--- START Record set ---
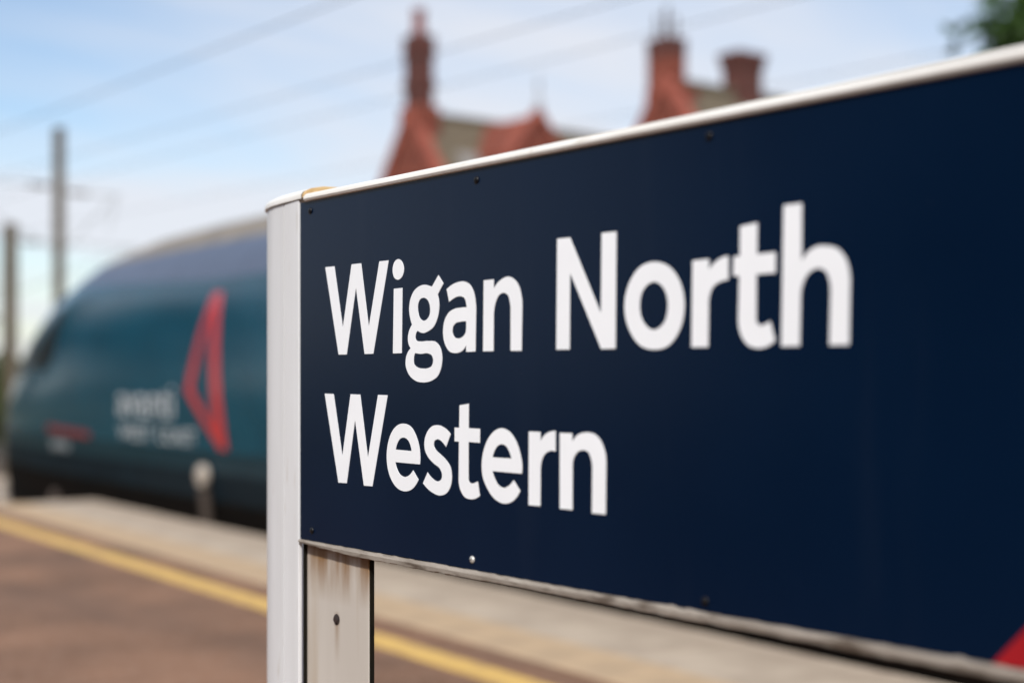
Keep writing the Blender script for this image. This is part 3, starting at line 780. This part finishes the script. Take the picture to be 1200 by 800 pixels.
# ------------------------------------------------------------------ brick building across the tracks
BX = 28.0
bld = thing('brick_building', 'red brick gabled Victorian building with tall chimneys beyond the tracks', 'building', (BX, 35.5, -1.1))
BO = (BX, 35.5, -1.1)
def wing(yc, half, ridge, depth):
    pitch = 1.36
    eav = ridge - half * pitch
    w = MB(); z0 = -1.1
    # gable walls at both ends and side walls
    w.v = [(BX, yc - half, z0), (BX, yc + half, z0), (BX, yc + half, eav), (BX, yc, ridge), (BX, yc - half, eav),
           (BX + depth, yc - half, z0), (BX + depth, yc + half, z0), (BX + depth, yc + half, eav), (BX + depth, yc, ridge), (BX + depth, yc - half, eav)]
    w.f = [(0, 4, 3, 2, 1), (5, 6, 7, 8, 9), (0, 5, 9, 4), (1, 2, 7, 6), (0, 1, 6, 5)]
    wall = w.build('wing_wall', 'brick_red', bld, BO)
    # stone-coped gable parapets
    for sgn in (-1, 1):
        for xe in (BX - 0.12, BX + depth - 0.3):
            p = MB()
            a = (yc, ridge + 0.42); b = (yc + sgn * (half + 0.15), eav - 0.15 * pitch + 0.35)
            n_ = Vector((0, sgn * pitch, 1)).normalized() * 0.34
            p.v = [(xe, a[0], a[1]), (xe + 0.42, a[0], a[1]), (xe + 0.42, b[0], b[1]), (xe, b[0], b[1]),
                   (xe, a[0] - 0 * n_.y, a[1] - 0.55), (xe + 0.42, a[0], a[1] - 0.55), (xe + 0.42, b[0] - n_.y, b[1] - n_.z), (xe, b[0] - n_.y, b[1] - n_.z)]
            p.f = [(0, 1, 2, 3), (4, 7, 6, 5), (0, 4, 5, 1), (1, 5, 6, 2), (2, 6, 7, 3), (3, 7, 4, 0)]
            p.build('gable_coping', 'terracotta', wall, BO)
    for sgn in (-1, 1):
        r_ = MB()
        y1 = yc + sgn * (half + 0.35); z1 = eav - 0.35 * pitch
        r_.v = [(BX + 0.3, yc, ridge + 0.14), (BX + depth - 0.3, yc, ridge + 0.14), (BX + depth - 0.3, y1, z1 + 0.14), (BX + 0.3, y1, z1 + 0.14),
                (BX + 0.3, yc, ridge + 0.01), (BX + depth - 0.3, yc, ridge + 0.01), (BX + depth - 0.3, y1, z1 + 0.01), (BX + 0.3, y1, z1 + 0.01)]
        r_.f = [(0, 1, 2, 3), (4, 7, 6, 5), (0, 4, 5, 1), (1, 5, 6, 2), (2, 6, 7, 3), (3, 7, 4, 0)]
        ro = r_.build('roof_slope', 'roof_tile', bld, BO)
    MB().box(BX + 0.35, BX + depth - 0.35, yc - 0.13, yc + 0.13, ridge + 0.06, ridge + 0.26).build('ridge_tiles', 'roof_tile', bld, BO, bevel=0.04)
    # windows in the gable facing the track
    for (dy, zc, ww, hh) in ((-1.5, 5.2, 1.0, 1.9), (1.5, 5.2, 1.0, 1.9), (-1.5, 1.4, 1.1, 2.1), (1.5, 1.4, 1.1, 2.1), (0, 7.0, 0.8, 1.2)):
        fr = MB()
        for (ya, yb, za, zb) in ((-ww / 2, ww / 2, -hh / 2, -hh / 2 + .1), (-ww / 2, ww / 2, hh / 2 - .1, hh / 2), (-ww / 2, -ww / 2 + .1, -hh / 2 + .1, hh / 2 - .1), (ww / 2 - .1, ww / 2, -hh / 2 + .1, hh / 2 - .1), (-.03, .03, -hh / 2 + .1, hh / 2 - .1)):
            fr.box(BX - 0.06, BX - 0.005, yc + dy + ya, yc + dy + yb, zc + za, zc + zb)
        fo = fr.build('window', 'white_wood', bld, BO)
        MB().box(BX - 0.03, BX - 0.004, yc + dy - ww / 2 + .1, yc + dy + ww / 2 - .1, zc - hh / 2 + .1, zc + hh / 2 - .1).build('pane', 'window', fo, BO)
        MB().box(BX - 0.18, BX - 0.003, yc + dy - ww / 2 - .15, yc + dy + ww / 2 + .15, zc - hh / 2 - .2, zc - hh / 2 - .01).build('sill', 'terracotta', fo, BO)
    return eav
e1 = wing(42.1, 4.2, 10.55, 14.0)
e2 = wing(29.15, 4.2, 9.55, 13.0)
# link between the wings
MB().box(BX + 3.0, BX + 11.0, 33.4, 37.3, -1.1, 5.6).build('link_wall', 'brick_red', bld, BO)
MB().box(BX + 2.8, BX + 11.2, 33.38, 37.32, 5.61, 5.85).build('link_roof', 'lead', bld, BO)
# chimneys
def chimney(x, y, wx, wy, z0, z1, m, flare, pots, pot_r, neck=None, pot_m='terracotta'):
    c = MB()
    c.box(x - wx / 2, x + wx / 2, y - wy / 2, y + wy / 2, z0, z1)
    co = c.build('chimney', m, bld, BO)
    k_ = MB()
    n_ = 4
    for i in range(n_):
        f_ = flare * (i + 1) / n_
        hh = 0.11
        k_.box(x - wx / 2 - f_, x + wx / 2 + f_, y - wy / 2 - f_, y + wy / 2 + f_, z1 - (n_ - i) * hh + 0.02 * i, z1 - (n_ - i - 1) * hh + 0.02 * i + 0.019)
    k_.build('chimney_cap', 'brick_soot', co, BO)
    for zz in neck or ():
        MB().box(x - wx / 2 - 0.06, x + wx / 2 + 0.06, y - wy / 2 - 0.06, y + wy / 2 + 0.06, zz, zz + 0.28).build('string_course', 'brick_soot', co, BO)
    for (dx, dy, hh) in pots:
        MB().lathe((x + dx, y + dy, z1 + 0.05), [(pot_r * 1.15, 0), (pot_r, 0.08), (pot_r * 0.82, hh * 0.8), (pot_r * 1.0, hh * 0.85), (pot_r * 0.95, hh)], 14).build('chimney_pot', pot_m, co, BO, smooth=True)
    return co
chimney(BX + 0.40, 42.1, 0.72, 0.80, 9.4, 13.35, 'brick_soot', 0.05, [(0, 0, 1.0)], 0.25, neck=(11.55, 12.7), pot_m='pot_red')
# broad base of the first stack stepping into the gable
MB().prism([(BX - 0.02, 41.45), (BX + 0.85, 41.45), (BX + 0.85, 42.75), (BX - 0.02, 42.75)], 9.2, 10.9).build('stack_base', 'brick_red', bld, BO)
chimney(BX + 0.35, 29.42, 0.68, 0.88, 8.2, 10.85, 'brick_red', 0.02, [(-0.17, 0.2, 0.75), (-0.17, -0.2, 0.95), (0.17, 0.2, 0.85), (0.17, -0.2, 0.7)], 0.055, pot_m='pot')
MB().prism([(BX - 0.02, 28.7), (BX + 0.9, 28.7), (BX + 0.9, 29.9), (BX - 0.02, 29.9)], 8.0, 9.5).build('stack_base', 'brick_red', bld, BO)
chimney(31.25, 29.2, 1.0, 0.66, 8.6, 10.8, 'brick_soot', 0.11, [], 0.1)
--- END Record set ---
--- START Record set ---
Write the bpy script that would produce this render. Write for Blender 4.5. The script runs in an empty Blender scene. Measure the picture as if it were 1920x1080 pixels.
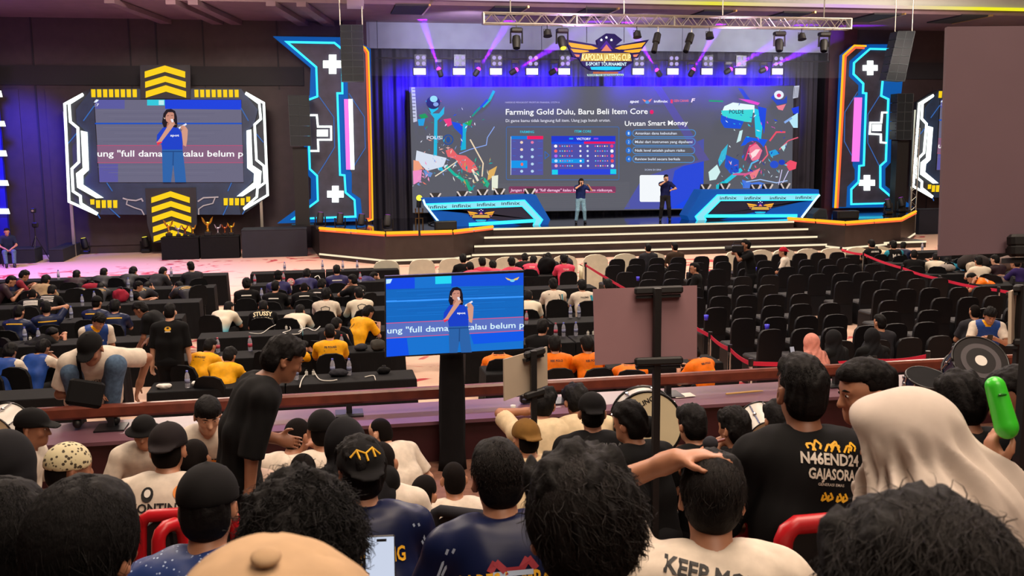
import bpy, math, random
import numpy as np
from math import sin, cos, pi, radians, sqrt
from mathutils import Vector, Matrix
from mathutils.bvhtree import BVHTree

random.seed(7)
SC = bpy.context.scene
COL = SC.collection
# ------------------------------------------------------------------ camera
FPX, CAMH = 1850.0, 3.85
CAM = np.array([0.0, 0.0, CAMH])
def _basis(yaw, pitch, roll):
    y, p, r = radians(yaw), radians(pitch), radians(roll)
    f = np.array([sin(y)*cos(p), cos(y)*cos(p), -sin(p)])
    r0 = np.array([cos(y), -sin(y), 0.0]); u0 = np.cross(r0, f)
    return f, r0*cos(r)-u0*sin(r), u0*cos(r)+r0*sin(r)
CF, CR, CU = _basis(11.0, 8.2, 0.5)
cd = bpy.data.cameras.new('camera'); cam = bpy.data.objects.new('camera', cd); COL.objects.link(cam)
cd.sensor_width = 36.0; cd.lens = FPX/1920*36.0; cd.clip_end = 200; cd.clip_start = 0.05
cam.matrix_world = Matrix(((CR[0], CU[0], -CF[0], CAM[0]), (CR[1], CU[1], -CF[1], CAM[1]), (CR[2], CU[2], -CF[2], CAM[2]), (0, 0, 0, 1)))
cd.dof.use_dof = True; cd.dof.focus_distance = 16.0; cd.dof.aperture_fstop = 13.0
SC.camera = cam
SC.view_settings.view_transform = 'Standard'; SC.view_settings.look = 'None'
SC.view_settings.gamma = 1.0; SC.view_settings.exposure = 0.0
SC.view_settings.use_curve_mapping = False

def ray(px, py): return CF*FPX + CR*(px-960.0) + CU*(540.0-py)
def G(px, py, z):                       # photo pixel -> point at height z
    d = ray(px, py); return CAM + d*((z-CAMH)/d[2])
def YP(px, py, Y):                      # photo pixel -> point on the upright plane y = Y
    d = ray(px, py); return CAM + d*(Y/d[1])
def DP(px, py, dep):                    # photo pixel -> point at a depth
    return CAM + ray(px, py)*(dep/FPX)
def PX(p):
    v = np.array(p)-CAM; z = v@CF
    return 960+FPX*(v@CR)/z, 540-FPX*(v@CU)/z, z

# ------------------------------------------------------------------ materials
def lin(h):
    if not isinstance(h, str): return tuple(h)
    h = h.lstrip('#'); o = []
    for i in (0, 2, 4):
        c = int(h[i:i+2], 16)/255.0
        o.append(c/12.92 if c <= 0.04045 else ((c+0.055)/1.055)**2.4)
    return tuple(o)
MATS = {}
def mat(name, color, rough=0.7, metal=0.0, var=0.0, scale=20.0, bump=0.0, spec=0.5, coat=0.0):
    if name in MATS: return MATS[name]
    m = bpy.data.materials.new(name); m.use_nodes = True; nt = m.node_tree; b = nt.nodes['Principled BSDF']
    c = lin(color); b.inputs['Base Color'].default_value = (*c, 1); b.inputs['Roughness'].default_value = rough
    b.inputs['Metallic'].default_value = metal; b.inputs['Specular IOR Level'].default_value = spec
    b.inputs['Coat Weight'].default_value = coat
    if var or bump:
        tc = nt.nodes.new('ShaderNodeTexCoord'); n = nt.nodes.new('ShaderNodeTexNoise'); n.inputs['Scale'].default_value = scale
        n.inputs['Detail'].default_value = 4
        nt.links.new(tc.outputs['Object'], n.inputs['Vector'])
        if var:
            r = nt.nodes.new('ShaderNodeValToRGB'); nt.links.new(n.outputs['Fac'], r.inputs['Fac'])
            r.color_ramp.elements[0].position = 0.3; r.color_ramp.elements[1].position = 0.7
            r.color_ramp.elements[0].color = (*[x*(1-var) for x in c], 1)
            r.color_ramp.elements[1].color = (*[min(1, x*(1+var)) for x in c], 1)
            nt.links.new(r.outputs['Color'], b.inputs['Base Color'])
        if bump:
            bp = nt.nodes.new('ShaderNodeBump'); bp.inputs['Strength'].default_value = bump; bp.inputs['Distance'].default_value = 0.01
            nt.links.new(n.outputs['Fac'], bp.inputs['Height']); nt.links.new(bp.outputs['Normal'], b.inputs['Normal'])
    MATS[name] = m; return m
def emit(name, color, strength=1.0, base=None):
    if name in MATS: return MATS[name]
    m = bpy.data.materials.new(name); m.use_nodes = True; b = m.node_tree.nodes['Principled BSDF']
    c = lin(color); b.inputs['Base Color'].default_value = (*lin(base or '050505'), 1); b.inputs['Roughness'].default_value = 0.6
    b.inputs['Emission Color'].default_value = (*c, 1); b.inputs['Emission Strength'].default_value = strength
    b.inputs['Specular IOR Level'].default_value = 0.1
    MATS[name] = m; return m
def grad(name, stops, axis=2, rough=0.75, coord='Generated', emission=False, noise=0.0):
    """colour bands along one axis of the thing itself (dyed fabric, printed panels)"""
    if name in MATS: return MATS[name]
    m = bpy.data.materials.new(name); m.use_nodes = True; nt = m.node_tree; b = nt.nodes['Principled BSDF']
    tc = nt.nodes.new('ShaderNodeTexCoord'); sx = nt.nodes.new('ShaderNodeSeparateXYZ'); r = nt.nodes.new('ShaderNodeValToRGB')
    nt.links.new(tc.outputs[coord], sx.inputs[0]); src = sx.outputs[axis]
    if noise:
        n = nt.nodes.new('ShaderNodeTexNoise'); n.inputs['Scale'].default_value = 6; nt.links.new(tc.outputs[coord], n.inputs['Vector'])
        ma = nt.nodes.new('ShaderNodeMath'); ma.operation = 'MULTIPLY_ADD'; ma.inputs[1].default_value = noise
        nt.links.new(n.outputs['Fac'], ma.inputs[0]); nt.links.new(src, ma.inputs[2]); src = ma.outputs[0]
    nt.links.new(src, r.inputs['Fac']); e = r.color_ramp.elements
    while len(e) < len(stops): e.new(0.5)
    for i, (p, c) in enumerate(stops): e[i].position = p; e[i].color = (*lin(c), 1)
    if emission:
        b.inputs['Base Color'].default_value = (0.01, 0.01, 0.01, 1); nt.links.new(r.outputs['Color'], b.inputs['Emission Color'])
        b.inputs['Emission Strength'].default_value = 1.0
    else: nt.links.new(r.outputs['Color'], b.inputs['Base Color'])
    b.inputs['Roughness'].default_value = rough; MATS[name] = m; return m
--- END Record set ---
Required work>
In the listing above, find the line with "Write the bpy" and the line with "from mathutils.bvhtree import BVHTree". Copy exactly those two and every line between, without the pictures.

Task answer>
Write the bpy script that would produce this render. Write for Blender 4.5. The script runs in an empty Blender scene. Measure the picture as if it were 1920x1080 pixels.
import bpy, math, random
import numpy as np
from math import sin, cos, pi, radians, sqrt
from mathutils import Vector, Matrix
from mathutils.bvhtree import BVHTree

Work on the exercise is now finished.